Artist Carlos Mateu, who left his native Cuba in 1997, calls his style “pop geometric.”  

Mateu combines aspects of cubism and realism in his paintings, and he draws upon mysticism and the surreal to reflect the Afro Cuban experience in his work.  

He joined Zydalis Bauer to share more about his career as both a visual artist and dancer.  

This segment originally aired on Sept. 17, 2021.

Read the full transcription:

Zydalis Bauer, Connecting Point: Artist Carlos Mateu, who left his native Cuba in 1997, calls his style pop geometric. He combines aspects of cubism and realism in his paintings, and he draws upon mysticism and the surreal in order to reflect the Afro-Cuban experience in his work.

Mateu joined me to discuss his career as both a visual artist and dancer.

Carlos Mateu, Visual Artist & Dancer: My first paintings they were practically representing, like, the views of Havana, like, I’m feeling like I was missing my — my city. And everything was very traditional, very strong cultural oriented, in terms of my background.

So, I was working with the gallery of San Juan for the first couple, three years. Since my work was very, very tropical, reflecting all the nature of Caribbean. And that was the beginning.

Zydalis Bauer: Throughout your life, you have had a combination of formal art studies and completed your art education at the renowned San Alejandro National Academy of Fine Arts in Havana.

How and when did your interest in art begin? And did you ever imagine that this could result in a profession for you?

Carlos Mateu: Well, the beginning is, I think that you are born with it. I mean, some people, they choose to be artists, but I didn’t choose to be artist, I was born an artist.

And responding to questions about my style, because my style is the combination.
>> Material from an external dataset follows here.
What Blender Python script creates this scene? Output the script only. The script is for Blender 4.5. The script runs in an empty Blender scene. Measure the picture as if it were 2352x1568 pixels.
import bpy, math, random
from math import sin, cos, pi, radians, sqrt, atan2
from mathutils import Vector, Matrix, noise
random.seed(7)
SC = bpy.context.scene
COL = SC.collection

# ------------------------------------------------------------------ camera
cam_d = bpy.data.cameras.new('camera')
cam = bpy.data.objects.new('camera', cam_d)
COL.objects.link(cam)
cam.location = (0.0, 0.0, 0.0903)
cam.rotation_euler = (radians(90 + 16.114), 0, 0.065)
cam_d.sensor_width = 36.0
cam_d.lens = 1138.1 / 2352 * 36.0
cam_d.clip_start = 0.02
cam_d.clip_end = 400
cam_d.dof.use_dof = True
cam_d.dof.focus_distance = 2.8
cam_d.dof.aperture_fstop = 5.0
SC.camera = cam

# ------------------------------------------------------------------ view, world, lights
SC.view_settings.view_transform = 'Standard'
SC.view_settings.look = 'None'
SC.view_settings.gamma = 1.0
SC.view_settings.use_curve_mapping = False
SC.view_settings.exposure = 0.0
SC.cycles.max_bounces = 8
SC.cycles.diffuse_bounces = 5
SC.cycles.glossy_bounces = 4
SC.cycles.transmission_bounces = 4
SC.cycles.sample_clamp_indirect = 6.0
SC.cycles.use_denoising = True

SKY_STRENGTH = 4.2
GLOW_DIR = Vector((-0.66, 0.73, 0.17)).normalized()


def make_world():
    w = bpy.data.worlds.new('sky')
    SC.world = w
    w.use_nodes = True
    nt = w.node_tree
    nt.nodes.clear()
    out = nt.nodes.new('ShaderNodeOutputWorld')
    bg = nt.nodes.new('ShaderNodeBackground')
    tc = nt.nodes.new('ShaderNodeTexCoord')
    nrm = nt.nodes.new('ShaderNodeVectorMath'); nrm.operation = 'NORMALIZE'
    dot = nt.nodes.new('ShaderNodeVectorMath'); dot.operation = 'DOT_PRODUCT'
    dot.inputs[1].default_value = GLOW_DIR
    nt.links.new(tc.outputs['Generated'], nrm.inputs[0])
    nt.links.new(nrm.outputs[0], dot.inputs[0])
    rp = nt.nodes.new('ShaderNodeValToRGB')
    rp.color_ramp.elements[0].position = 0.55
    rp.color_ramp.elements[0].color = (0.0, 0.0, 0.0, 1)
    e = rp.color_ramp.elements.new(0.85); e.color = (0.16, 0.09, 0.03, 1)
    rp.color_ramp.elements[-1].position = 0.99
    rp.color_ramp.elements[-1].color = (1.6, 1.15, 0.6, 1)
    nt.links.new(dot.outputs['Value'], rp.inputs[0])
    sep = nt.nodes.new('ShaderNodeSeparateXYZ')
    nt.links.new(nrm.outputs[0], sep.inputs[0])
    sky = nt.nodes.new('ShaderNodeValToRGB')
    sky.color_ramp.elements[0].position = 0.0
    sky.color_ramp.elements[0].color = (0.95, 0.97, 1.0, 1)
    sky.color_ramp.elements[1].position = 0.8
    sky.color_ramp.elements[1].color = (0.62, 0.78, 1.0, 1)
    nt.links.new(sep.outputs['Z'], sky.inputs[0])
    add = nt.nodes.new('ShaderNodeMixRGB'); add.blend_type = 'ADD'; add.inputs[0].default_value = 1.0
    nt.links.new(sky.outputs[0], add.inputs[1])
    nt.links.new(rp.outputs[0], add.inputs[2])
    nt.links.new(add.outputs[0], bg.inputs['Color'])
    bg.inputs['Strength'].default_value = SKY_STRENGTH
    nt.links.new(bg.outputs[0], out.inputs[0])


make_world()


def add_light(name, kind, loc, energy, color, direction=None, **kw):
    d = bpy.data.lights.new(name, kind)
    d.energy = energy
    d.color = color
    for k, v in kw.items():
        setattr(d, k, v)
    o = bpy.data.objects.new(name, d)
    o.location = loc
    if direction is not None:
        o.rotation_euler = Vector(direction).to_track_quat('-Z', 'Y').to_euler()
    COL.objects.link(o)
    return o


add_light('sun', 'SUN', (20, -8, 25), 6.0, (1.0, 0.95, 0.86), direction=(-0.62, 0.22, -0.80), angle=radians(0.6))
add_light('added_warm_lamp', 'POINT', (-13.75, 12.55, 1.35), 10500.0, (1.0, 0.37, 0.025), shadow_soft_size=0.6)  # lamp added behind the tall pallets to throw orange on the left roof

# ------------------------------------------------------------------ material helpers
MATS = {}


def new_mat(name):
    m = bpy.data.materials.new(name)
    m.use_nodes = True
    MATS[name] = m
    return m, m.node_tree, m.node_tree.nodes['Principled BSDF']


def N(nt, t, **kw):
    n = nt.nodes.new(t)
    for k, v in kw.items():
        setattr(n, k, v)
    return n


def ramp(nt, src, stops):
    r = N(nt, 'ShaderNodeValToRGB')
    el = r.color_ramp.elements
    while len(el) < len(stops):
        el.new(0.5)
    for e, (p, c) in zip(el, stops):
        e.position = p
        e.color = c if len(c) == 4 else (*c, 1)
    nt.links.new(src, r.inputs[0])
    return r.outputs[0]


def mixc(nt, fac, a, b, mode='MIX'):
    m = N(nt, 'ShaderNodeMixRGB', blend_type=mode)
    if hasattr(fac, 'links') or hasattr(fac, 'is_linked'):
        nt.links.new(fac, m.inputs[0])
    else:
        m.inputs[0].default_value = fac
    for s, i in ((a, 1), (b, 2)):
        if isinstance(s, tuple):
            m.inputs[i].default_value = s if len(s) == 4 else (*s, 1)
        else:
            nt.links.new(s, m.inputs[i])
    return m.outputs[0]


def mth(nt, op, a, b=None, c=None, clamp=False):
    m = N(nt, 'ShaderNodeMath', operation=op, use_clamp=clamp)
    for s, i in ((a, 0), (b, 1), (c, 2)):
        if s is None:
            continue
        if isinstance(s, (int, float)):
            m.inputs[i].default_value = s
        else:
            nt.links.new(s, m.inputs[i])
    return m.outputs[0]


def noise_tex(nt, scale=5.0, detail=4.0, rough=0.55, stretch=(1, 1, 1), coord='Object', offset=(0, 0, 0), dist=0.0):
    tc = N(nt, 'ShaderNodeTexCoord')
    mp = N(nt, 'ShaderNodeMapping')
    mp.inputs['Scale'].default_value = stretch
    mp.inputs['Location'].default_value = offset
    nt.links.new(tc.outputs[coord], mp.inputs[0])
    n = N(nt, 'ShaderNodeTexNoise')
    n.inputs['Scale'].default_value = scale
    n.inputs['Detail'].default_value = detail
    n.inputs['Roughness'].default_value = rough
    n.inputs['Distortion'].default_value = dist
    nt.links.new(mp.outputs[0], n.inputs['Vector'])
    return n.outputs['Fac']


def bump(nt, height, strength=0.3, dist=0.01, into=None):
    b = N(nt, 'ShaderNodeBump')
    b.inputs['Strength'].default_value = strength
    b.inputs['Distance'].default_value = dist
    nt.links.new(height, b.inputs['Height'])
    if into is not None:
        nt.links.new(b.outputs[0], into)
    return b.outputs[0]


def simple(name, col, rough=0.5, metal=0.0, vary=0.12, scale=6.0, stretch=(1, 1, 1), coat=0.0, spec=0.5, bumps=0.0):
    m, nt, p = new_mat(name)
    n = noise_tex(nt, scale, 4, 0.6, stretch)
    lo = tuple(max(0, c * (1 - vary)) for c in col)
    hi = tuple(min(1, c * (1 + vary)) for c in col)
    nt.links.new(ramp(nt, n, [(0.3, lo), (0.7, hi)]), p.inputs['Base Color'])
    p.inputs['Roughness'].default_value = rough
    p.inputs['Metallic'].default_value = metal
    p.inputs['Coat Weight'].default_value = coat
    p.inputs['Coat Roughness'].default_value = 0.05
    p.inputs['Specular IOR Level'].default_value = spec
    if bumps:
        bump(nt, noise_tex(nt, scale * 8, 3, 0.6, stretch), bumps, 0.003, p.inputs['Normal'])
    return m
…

When you look at it, it’s not like you plan it. I say you don’t say, “I’m going to put a little bit of Picasso, a little bit of Van Gogh. I make this cocktail and it’s going to be my style.” That doesn’t work that way. Maybe for some people, but not for me, because I did it in a very natural and unconscious way.

And one day, I was at the National Academy drawing a banana tree, which is straight lines, and I said, “I have to keep a relationship between drawing and painting. This is not cubism.” And then I start, because during that period of time I was strongly influenced by silkscreen, so I ended up bringing the separation of layers of traditional silkscreen. But then I said, I have to connect the painting with the drawing.

So, all the separation of layers, down to responding to the drawings, and working with straight lines, and all the shapes with paint was also with a straight line. And, and that was the beginning of what I defined my — my style is the combination of the experiences that you have in your life.

Zydalis Bauer: In addition to being a visual artist, you are also a professional dancer, having learned how to dance from your grandparents.

How do these two art forms intersect and influence each other for you?

Carlos Mateu: Well, I never saw that I’m going to be on a stage dancing. That was not my goal.

The thing is, you — you see, then I see that I have a talent and I say, “I’m a painter.” And I stop saying that I’m a painter, I’m saying that I’m an artist and an artist cover the whole spectrum. Cover theater, cover writing, cover many different things, and all these things that work together.

And sometimes you have the same concept that I have for painting is the same concept that I have for dancing. The difference is that the body has to respond to what you have in mind, and then you have to manage that.

The other thing that I have to say, I used to be very introverted as a painter and in my personal — personality, and then dancing, you cannot be introverted. You have to be extroverted.

I mean, as a painter, I just paint. Nobody has to see me. I can put my work in a show and — and that’s it. But as a dancer, you have to be out there. And if you are representing your culture, you have to give your 100% and take everything inside out. And — and people have to see that.

You cannot stay halfway. You have to show all your feelings and expose everything.

Zydalis Bauer: How do you think your art will speak to everybody regardless of their cultural backgrounds?

Carlos Mateu: Unfolding my background, I mean, that’s the foundation. That’s the foundation and that’s what — is what…let you know who you are and where you come from and where — where to go. I mean, if you don’t have a strong foundation, you cannot go anywhere.

So, I have to start from that foundation that I was born in Cuba then, I’m Caribbean, and then I’m Latino, and then I’m Afro Cuban. And if I have to define some way, I will define myself as Afro Cuban. I will — I don’t like to be defined. And I define myself just as a visual artist, and then I bring everything together because I have a universe in my — in my mind, and you are dreaming, and you are flying, and you don’t have limitation inside of you.

So, inside of me is everything. I mean, I belong to every culture. I belong to the planet. So, the end of my message is like, “we are all connected.” That’s….that’s the end of everything.